Reports about so-called prodigies "composing at a young age" nowadays are even dodgier because there is little agreement about what even constitutes "good" composing, and certainly nothing like the cultural consensus of 18th century Vienna. The fact that a person of whatever age "can compose a piece" really means nothing, without actually hearing the piece - and even then, you're unlikely to get the same opinion about whether it even constitutes a half decent piece, let alone genius, from any two different people.
Of course not all people "of a similar upbringing" go on to do the same outstanding things in music or anything else. But that is meaningless because even with a superficially similar upbringing, the experiences of children in the early years of their life are all entirely unique. Even if you could devise an experiment where two children were given the exact same experiences externally measured (which of course you can't), that wouldn't do it because experience is an internal reality, not an external one.

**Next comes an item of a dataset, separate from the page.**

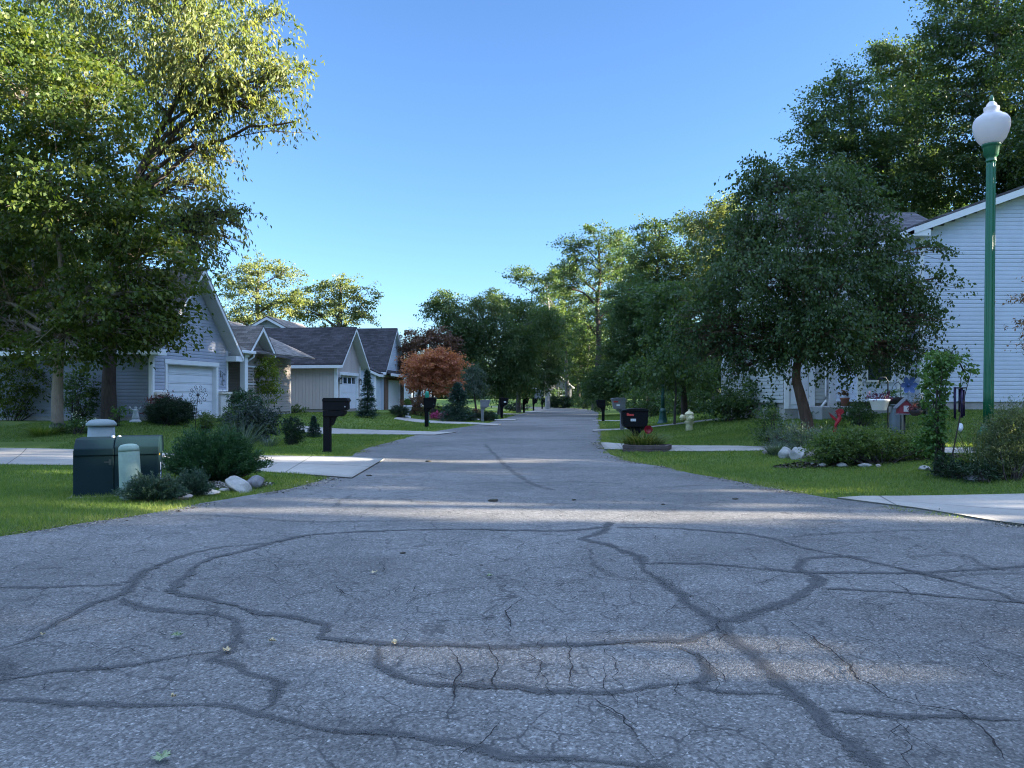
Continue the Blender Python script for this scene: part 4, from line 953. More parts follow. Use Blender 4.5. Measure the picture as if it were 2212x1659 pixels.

You could make two children practise the piano for two hours a day and that would be irrelevant because one of them might be at a stage of development where three hours would be appropriate, and the other only capable of one (but actually capable of ending up just as good a musician in the long run, as long as he isn't demoralised by being pushed too hard). Or one might be far better off on a different instrument than the piano, or whatever.
Assuming that the differences between five or eight year olds must be due to innate inherited factors is absurd, when you consider the absolutely staggering number of neural connections made during those years in response to experience, and the absolutely staggering number of differences in even similar sets of experience. Which is not of course to say that there CAN'T be innate differences, and we should of course accept them when there is evidence for them. But most people just use them as a default explanation, without evidence, for any situation where the end result is "a lot" or "very impressive", because they can't imagine how such a result would have been possible any other way. It's pretty much like believing there must be a God just because the world is a complex and amazing place.